La partie réservée aux spectateurs (cavea) était surélevée de quatre mètres au dessus de l'arène. Ils étaient protégés des bêtes sauvages, lors des chasses (venationes), par une espèce de barrière, derrière elle, il y avait un étroit passage pavé de marbre. Les vingt premières rangées étaient en marbre et réservées aux sénateurs qui avaient leur nom gravé sur les sièges. A la mort de l'un, son nom était gratté pour faire place à celui de son successeur. Plus haut étaient les places gardées pour les corporations (du moins le semble-t-il, suivant les historiens). Au sommet existait 5000 places, debout, pour les éléments de la société les plus défavorisés (la vue n'était pas fameuse).

Des parfums étaient pulvérisés sur la foule pour masquer la puanteur dégagée par le sang et les défécations des animaux. Les combats de gladiateurs avaient lieu généralement en fin d'après-midi, le matin était consacré à des scènes de chasse aux bêtes sauvages (venationes), le midi, alors que beaucoup de monde était parti déjeuner, on pouvait assister à des exécution de condamnés.

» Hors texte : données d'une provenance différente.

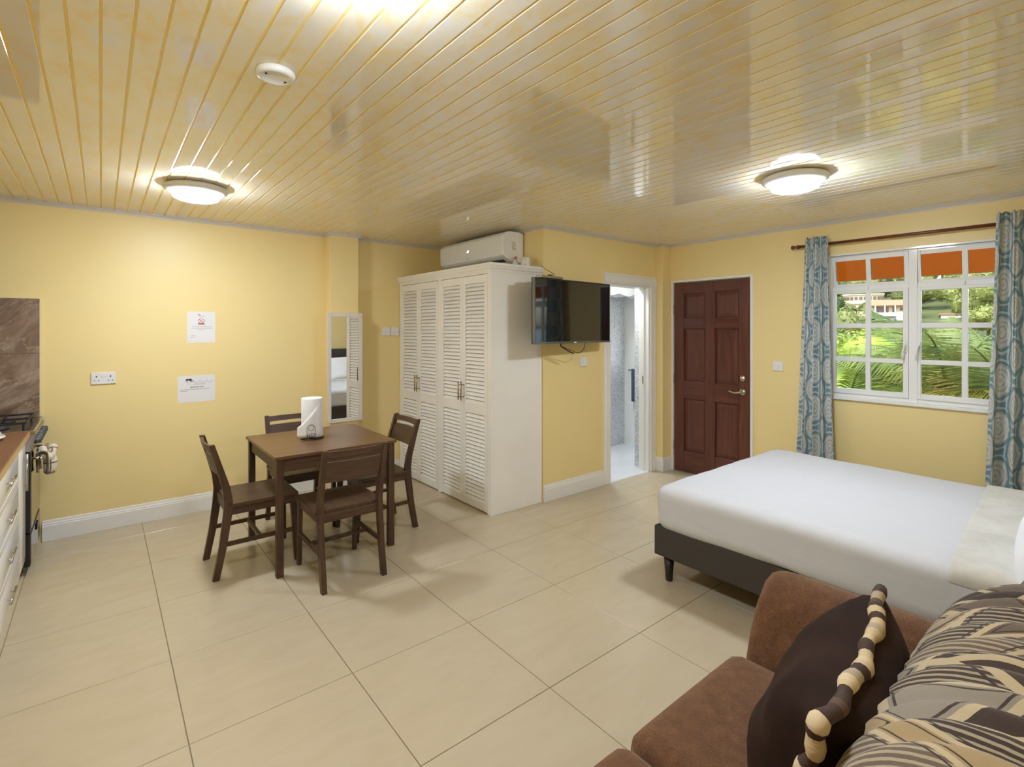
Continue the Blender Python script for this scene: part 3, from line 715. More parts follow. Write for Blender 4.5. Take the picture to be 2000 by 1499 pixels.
# ---- narrow mirror on the pilaster
t = thing('wall_mirror', 'tall narrow mirror in pale frame on the pilaster', 'mirror', (1.84, YA-.15, .643))
my1 = YA-.1445; my0 = my1-.022; a, b, z0, z1 = 1.665, 2.013, .643, 1.697; fw = .038
for q in ((a, a+fw, z0, z1), (b-fw, b, z0, z1), (a+fw, b-fw, z0, z0+fw), (a+fw, b-fw, z1-fw, z1)): Bx(q[0], q[1], my0, my1, q[2], q[3]).build('frame_bar', 'mirror_frame', t, bevel=.004)
Bx(a+fw, b-fw, my0+.008, my0+.013, z0+fw, z1-fw).build('glass', 'mirror_glass', t)
t.location.y -= .004; t.rotation_euler.z = math.radians(1.2)

# ---- sockets and switches
def plate(name, label, cat, c, w, h, wall):
    """wall 'y': plate lies on a y-wall facing -y; 'x': on an x-wall facing -x"""
    t = thing(name, label, cat, c)
    def bx(u0, u1, z0, z1, d0, d1):
        if wall == 'y': return Bx(c[0]+u0, c[0]+u1, c[1]-d1, c[1]-d0, c[2]+z0, c[2]+z1)
        return Bx(c[0]-d1, c[0]-d0, c[1]-u1, c[1]-u0, c[2]+z0, c[2]+z1)
    bx(-w/2, w/2, -h/2, h/2, 0, .012).build('faceplate', 'white_plastic', t, bevel=.003)
    return t, bx
t, bx = plate('double_socket', 'white double power socket on the dining wall', 'socket', (.0165, YA, 1.165), .148, .088, 'y')
for s in (-1, 1):
    k = s*.042
    for (u0, u1, z0, z1) in ((k-.004, k+.004, .008, .020), (k-.016, k-.008, -.020, -.014), (k+.008, k+.016, -.020, -.014)): bx(u0, u1, z0, z1, .0118, .0124).build('pin_slot', 'dark_hole', t)
    bx(s*.010-.005, s*.010+.005, .010, .026, .012, .016).build('rocker', 'white_plastic', t, bevel=.001)
    bx(s*.066-.002, s*.066+.002, -.002, .002, .0118, .0124).build('screw', 'nickel', t)
for name, lab, c, wl_ in (('light_switch', 'white light switch beside the mirror', (2.337, YA, 1.517), 'y'), ('fused_switch', 'white switch half hidden by the wardrobe edge', (2.437, YA, 1.517), 'y'),
                    ('light_switch', 'white light switch below the television', (3.572, YB, 1.229), 'y'), ('light_switch', 'white light switch beside the entrance door', (XC, 2.097, 1.20), 'x')):
    t, bx = plate(name, lab, 'switch', c, .088, .088, wl_)
    bx(-.008, .008, -.014, .014, .012, .0165).build('rocker', 'white_plastic', t, bevel=.001)
    for s in (-1, 1): bx(s*.032-.0025, s*.032+.0025, -.0025, .0025, .0118, .0124).build('screw', 'nickel', t)

# ---- printed notices on the wall
def notice(label, c, w, h, rot):
    t = thing('wall_notice', label, 'notice', c)
    def P(u, v, d=.0012): 
        cu, su = math.cos(rot), math.sin(rot); return (c[0]+u*cu-v*su, c[1]-d, c[2]+u*su+v*cu)
    MB().loft([[P(-w/2, -h/2, 0), P(w/2, -h/2, 0), P(w/2, h/2, 0), P(-w/2, h/2, 0)], [P(-w/2, -h/2), P(w/2, -h/2), P(w/2, h/2), P(-w/2, h/2)]]).build('sheet', 'paper', t)
    def strip(mb, u0, u1, v, th): mb.add([P(u0, v-th/2, .0017), P(u1, v-th/2, .0017), P(u1, v+th/2, .0017), P(u0, v+th/2, .0017)], [(0, 1, 2, 3)])
    return t, P, strip
def marks(strip, mb, u0, u1, v, th):
    u = u0
    while u < u1:
        l = random.uniform(.006, .016); strip(mb, u, min(u+l, u1), v, th*random.uniform(.8, 1.1)); u += l+.0028
def palm_logo(t, P, cu, cv, s):
    mb = MB()
    for ang, L in ((15, 1.15), (-12, 1.5), (-35, 1.2), (165, .8), (200, .9), (235, .8), (120, .5), (-75, .6)):
        a = math.radians(ang); pts = []
        for i in range(5):
            q = i/4; pts.append((cu+s*L*q*math.cos(a), cv+s*(L*q*math.sin(a)-.35*q*q), .16*s*math.sin(PI*(.15+.85*q))))
        for i in range(4):
            (u0, v0, h0), (u1, v1, h1) = pts[i], pts[i+1]
            mb.add([P(u0, v0-h0, .0018), P(u1, v1-h1, .0018), P(u1, v1+h1, .0018), P(u0, v0+h0, .0018)], [(0, 1, 2, 3)])
    mb.build('palm_emblem', 'ink_dark', t)
    MB().tube([P(cu, cv), P(cu-.1*s, cv-.8*s), P(cu-.05*s, cv-1.4*s), P(cu+.5*s, cv-1.5*s)], .0013, 6).build('emblem_trunk', 'ink_grey', t)
t, P, st = notice('white notice with palm emblem, lower sheet on the wall', (.6285, YA-.0005, 1.040), .270, .222, .012)
palm_logo(t, P, -.060, .080, .028)
MB().tube([P(-.038+.16*i/40, .056+.010*math.sin(i*1.35)+.006*math.sin(i*.5), .0018) for i in range(41)], .0011, 5).build('script_line', 'ink_grey', t)
mb = MB(); st(mb, -.03, .06, .034, .002); marks(st, mb, -.02, .07, .040, .003); mb.build('print_lines', 'ink_grey', t)
mb = MB(); marks(st, mb, -.045, .050, .014, .0085); mb.build('print_heading', 'ink_mauve', t)
mb = MB(); marks(st, mb, -.118, .095, -.004, .006); marks(st, mb, -.118, -.068, -.015, .006); mb.build('print_lines', 'ink_grey', t)
t, P, st = notice('white notice with red emblem, upper sheet on the wall', (.662, YA-.0005, 1.558), .205, .262, -.006)
palm_logo(t, P, -.018, .105, .010)
mb = MB(); marks(st, mb, -.012, .025, .092, .004); marks(st, mb, -.065, .08, .003, .004); marks(st, mb, -.075, .085, -.010, .0045); marks(st, mb, -.02, .03, -.022, .004)
marks(st, mb, -.078, -.042, -.07, .0045); marks(st, mb, -.078, -.044, -.085, .005); mb.build('print_lines', 'ink_grey', t)
mb = MB(); mb.tube([P(.021*math.cos(2*PI*i/24), .052+.019*math.sin(2*PI*i/24), .0018) for i in range(25)], .0022, 5); mb.tube([P(-.014, .064, .0018), P(.014, .040, .0018)], .0018, 5); st(mb, -.012, .008, .052, .005); mb.build('red_ring', 'ink_red', t)
mb = MB(); st(mb, -.024, .024, .027, .013); mb.build('red_banner', 'ink_red', t)

# ---- television on its arm
t = thing('television', 'flat black television on the wall beside the wardrobe', 'television', (3.25, 3.13, 1.69))
A_ = Vector((2.740, 3.095, 0)); B_ = Vector((3.757, 3.168, 0)); tx = (B_-A_).normalized(); tn = Vector((tx.y, -tx.x, 0))   # tn points into the room
def TV(u0, u1, d0, d1, z0, z1):
    M = Matrix(((tx.x, tn.x, 0, A_.x), (tx.y, tn.y, 0, A_.y), (0, 0, 1, 0), (0, 0, 0, 1)))
    return MB().box(u0, u1, d0, d1, z0, z1, M)
TW = (B_-A_).length; z0, z1 = 1.417, 1.967
mb = TV(0, TW, -.035, 0, z0, z1); mb.build('body', 'black_plastic', t, bevel=.003)
for q in ((0, .010, z0, z1), (TW-.010, TW, z0, z1)): TV(q[0], q[1], 0, .004, q[2], q[3]).build('bezel', 'black_plastic', t)
TV(.010, TW-.010, 0, .004, z1-.010, z1).build('bezel', 'black_plastic', t)
TV(0.0, TW, 0, .005, z0, z0+.018).build('bezel', 'tv_bezel', t)
TV(-.002, .006, -.02, .005, z0, z1).build('bezel', 'tv_bezel', t)
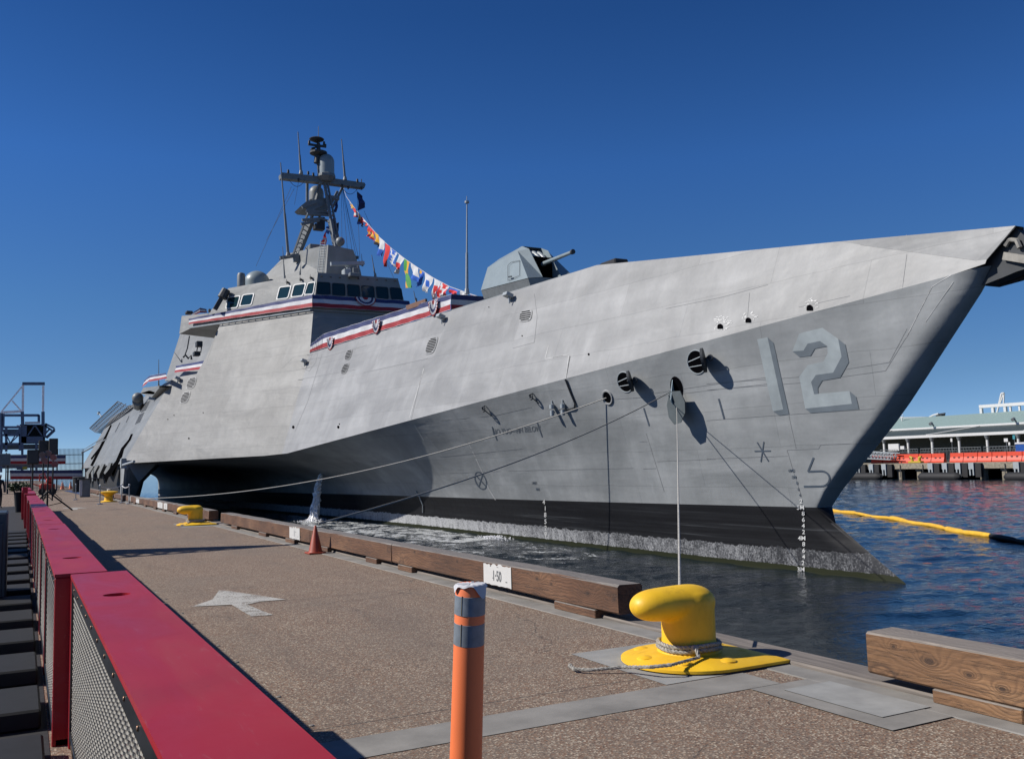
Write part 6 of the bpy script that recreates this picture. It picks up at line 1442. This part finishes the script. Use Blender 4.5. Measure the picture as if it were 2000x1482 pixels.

" Le hasard vient de me conduire au spectacle de midi : je m'attendais à des jeux, à des facéties, à quelque délassement qui repose les yeux du sang humain. Loin de là : tous les combats précédents avaient été pure clémence. Cette fois, plus de badinage : c'est l'homicide dans sa crudité. Le corps n'a rien pour se couvrir ; il est tout entier exposé aux coups, et pas un ne porte à faux. La foule préfère cela aux gladiateurs ordinaires et même extraordinaires. Et n'a-t-elle pas raison ? Ni casque ni bouclier qui repousse le fer. À quoi servent ces armures, cette escrime, toutes ces ruses ? À marchander avec la mort. Le matin, c'est aux lions et aux ours qu'on livre des hommes ; à midi, c'est aux spectateurs. On met aux prises ceux qui ont tué avec d'autres qui les tueront, et tout vainqueur est réservé pour une nouvelle boucherie. L'issue de la lutte est la mort ; le fer et le feu font la besogne. Cela, pour occuper les intermèdes. " Mais cet homme-ci a commis un vol ! - Eh bien, il mérite le gibet. - C'est un assassin ! - Tout assassin doit subir la peine du talion. Mais toi qu'as-tu fait, malheureux, qui te condamne à un tel spectacle ? "

Sénèque, lettre à Lucillius, VII.

Domitien mis à la mode des combats nocturnes et des affrontements de femmes.

" Les chasses aux bêtes sauvages et les combats de gladiateurs avaient lieu la nuit, aux flambeaux ; et l'on vit se mesurer dans l'arène non seulement des hommes, mais aussi des femmes. " Suétone, Domitien, IV.

 

Il fut incendié en 217 et en 250 après J.C., il fut restauré à la suite de tremblements de terre et après avoir été touché par la foudre (Histoire Auguste, vie d'Elagabal + vie d'Alexandre Sévère, 24.)

Le dernier spectacle qui y fut donné le fut par la volonté d'Eutaricus Cilia, gendre de Théodoric, au début du 6ème siècle. Il fut définitivement fermé en 523 après J.C. Bien que, considérablement endommagé par deux tremblements de terre par la suite, il resta debout et durant les XIIème et XIIIème siècles, les familles Frangipani et Anibaldi se battirent pour sa possession car il était devenu un palais forteresse. A la renaissance italienne et dans les années suivantes, il servit de carrière ; mais le 18ème siècle vit commencer sa restauration qui continua les siècles suivants.

Un denier mot sur les chrétiens : au Moyen Age, aucun lien n'était fait entre les martyrs et l'amphithéâtre Flavien, il fallut attendre le 17ème siècle avec le pape Pie V pour qu'une légende naisse racontant qu'ils furent jeter en pâture aux bêtes.

Orientation bibliographique :

Le livre d'Anne Bernet " Les Gladiateurs " est essentiel à la compréhension du monde de la gladiature de Rome.